→ What is asked
Please print the full listing exactly.
start
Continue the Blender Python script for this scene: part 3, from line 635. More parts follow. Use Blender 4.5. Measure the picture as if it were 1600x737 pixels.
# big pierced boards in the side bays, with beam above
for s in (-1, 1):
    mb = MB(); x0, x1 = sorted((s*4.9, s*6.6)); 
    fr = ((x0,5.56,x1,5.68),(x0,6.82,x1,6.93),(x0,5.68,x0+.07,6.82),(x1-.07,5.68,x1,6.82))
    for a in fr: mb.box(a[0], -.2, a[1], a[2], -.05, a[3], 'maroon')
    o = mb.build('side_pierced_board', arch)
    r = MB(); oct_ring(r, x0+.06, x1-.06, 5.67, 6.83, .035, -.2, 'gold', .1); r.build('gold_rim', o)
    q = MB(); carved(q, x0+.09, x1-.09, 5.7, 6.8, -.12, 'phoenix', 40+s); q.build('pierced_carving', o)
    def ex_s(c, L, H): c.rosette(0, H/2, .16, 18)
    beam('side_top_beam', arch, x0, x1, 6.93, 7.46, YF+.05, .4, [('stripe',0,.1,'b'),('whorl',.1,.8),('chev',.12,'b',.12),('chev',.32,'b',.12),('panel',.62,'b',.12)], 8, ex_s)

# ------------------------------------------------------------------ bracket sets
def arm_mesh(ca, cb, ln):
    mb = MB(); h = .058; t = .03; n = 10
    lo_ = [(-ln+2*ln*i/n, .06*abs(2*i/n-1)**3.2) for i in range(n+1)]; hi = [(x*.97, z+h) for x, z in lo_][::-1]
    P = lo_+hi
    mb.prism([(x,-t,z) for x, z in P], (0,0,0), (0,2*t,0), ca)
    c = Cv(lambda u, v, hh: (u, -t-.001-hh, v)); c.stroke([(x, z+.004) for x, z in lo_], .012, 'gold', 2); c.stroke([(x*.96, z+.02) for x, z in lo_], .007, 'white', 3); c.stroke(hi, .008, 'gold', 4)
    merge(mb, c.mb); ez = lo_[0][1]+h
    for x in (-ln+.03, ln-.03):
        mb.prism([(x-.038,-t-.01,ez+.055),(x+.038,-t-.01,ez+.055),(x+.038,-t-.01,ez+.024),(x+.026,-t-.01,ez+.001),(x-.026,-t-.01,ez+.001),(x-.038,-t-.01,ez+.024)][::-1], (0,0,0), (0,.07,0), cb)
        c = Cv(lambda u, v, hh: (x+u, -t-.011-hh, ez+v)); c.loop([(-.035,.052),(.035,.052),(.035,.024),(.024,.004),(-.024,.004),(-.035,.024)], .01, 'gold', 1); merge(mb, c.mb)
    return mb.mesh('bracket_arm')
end
→ Finished task
Continue the Blender Python script for this scene: part 3, from line 635. More parts follow. Use Blender 4.5. Measure the picture as if it were 1600x737 pixels.
# big pierced boards in the side bays, with beam above
for s in (-1, 1):
    mb = MB(); x0, x1 = sorted((s*4.9, s*6.6)); 
    fr = ((x0,5.56,x1,5.68),(x0,6.82,x1,6.93),(x0,5.68,x0+.07,6.82),(x1-.07,5.68,x1,6.82))
    for a in fr: mb.box(a[0], -.2, a[1], a[2], -.05, a[3], 'maroon')
    o = mb.build('side_pierced_board', arch)
    r = MB(); oct_ring(r, x0+.06, x1-.06, 5.67, 6.83, .035, -.2, 'gold', .1); r.build('gold_rim', o)
    q = MB(); carved(q, x0+.09, x1-.09, 5.7, 6.8, -.12, 'phoenix', 40+s); q.build('pierced_carving', o)
    def ex_s(c, L, H): c.rosette(0, H/2, .16, 18)
    beam('side_top_beam', arch, x0, x1, 6.93, 7.46, YF+.05, .4, [('stripe',0,.1,'b'),('whorl',.1,.8),('chev',.12,'b',.12),('chev',.32,'b',.12),('panel',.62,'b',.12)], 8, ex_s)

# ------------------------------------------------------------------ bracket sets
def arm_mesh(ca, cb, ln):
    mb = MB(); h = .058; t = .03; n = 10
    lo_ = [(-ln+2*ln*i/n, .06*abs(2*i/n-1)**3.2) for i in range(n+1)]; hi = [(x*.97, z+h) for x, z in lo_][::-1]
    P = lo_+hi
    mb.prism([(x,-t,z) for x, z in P], (0,0,0), (0,2*t,0), ca)
    c = Cv(lambda u, v, hh: (u, -t-.001-hh, v)); c.stroke([(x, z+.004) for x, z in lo_], .012, 'gold', 2); c.stroke([(x*.96, z+.02) for x, z in lo_], .007, 'white', 3); c.stroke(hi, .008, 'gold', 4)
    merge(mb, c.mb); ez = lo_[0][1]+h
    for x in (-ln+.03, ln-.03):
        mb.prism([(x-.038,-t-.01,ez+.055),(x+.038,-t-.01,ez+.055),(x+.038,-t-.01,ez+.024),(x+.026,-t-.01,ez+.001),(x-.026,-t-.01,ez+.001),(x-.038,-t-.01,ez+.024)][::-1], (0,0,0), (0,.07,0), cb)
        c = Cv(lambda u, v, hh: (x+u, -t-.011-hh, ez+v)); c.loop([(-.035,.052),(.035,.052),(.035,.024),(.024,.004),(-.024,.004),(-.035,.024)], .01, 'gold', 1); merge(mb, c.mb)
    return mb.mesh('bracket_arm')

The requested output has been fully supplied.